*Written request:* Using the data below, copy every line that contains the word "render".

*Data entries:*
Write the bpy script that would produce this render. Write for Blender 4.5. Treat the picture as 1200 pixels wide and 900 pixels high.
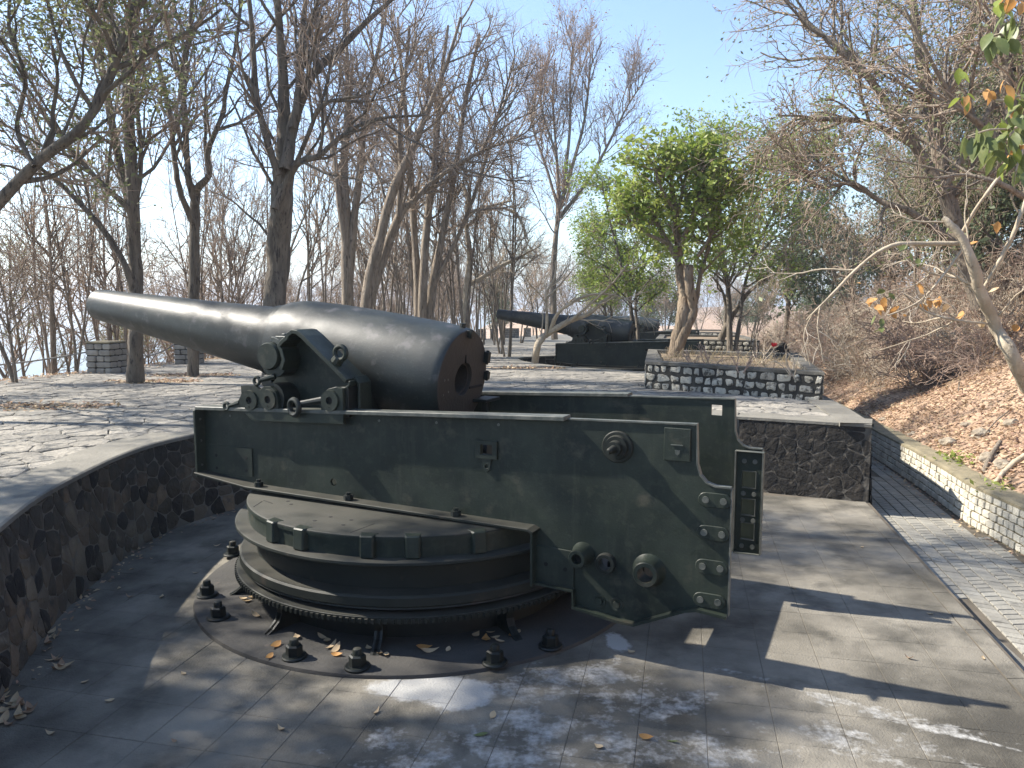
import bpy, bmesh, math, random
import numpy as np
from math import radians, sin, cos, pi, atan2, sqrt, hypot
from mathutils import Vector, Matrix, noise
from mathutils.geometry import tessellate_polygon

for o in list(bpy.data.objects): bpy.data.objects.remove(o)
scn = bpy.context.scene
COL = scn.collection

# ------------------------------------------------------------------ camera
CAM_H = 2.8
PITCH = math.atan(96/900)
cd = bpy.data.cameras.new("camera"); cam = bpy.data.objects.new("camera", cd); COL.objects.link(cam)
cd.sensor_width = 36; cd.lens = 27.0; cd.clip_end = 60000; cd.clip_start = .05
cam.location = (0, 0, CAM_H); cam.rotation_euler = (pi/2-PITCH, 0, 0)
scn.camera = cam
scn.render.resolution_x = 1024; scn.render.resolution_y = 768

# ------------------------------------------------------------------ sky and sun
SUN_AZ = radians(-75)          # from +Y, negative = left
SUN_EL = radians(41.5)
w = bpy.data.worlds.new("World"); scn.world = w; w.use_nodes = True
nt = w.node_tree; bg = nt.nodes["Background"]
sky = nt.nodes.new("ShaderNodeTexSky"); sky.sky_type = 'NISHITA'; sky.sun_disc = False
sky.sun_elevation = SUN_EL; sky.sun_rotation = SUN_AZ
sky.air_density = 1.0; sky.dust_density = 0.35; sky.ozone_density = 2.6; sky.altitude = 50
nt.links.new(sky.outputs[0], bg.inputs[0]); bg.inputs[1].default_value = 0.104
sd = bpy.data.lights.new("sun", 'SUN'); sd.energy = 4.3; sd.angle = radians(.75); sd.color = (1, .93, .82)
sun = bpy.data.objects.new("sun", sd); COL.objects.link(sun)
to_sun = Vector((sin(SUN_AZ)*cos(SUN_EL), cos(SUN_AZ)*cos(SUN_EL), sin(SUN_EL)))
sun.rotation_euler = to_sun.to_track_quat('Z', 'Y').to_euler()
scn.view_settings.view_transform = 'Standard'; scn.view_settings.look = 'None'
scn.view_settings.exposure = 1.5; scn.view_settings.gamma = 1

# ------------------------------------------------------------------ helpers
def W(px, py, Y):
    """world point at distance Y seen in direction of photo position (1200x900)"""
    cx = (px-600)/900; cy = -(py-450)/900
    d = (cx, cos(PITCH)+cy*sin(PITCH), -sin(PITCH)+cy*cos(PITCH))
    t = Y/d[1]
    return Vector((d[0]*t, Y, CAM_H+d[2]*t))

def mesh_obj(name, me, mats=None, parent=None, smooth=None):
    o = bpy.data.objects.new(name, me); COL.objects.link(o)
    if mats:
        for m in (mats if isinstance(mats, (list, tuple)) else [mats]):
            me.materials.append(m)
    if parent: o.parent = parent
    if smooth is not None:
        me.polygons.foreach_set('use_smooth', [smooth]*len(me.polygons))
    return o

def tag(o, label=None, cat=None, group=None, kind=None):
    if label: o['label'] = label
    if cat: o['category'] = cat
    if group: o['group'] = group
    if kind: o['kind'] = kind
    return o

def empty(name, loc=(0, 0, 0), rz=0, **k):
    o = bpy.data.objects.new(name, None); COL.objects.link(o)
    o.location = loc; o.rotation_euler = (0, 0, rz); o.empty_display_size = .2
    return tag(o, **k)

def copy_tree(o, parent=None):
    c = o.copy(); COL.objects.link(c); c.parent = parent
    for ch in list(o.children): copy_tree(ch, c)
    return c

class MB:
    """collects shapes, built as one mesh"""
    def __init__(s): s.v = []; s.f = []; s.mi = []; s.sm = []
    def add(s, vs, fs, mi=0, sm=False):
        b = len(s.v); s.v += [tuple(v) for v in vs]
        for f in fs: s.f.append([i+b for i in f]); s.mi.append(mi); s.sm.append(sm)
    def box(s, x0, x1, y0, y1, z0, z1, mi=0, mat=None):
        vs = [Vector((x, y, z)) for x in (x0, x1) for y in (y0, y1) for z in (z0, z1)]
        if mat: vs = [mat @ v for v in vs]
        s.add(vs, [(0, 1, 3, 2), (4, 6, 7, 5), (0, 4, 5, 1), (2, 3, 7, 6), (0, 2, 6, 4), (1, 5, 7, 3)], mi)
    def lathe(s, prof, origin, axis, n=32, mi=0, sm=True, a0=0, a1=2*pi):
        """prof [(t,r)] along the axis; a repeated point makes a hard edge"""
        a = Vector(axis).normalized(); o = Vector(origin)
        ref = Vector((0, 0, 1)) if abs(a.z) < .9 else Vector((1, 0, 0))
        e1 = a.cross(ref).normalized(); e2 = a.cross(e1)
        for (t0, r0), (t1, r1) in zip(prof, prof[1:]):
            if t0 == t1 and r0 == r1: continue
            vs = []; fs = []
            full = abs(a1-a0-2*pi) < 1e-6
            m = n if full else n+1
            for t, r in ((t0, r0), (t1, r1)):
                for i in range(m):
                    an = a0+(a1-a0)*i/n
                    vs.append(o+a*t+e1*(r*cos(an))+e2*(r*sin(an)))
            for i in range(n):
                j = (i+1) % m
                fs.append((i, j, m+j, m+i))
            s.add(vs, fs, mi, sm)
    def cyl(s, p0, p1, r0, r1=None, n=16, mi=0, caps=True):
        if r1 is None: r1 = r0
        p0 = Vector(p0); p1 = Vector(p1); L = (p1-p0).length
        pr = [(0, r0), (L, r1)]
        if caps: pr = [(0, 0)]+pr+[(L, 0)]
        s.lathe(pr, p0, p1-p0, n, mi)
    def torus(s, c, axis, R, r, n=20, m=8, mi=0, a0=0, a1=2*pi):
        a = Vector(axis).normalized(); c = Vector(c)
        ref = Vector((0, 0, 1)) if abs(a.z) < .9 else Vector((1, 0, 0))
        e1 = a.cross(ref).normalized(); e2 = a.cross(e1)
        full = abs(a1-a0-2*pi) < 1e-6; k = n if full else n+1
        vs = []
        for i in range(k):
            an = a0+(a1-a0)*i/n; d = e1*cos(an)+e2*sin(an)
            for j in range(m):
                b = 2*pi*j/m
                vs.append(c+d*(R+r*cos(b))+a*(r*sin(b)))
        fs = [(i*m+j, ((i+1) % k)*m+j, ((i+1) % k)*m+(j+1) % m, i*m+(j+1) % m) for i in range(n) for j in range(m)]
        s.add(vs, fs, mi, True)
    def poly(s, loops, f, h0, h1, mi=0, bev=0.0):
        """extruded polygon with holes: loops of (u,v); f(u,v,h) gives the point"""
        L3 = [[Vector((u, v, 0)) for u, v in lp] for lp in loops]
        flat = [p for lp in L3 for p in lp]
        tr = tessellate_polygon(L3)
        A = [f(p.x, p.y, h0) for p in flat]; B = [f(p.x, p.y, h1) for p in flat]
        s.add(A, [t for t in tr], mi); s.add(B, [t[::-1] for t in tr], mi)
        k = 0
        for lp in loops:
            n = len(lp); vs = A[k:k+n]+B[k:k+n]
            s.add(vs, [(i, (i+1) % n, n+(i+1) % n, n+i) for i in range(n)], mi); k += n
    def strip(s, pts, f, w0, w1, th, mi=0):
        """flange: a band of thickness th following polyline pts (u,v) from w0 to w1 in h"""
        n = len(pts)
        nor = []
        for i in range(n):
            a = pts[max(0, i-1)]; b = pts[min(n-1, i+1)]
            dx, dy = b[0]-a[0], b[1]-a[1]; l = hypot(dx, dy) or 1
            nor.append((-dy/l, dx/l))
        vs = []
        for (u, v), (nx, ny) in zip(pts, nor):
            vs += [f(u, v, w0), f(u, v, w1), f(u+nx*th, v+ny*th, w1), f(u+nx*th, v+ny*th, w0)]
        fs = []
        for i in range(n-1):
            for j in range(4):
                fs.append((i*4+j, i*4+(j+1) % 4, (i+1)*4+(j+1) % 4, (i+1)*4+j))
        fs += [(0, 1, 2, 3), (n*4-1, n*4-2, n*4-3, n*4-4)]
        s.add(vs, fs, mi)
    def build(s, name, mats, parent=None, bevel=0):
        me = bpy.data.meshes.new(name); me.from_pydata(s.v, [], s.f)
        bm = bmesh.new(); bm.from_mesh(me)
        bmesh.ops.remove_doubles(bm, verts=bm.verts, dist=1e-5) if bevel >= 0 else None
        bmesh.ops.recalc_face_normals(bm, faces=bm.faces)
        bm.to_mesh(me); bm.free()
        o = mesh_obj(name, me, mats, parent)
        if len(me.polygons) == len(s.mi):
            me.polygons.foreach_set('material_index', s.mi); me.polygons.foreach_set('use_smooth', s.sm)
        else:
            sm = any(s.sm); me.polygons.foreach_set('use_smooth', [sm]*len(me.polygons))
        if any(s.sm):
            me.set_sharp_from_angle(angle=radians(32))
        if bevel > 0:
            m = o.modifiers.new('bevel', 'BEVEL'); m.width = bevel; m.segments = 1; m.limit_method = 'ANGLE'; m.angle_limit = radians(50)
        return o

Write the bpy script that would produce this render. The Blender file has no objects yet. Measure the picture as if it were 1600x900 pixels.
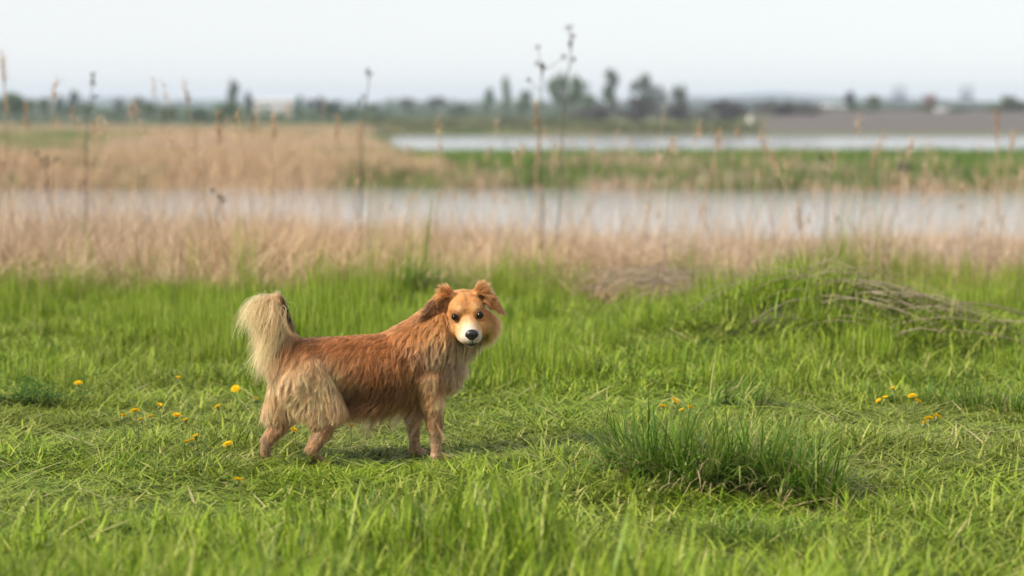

*Reply:*
Write the bpy script that would produce this render. Write for Blender 4.5. Treat the picture as 1200 pixels wide and 900 pixels high.
scn.render.resolution_x = 1024; scn.render.resolution_y = 768
Write the bpy script that would produce this render. The Blender file has no objects yet. Measure the picture as if it were 1600x900 pixels.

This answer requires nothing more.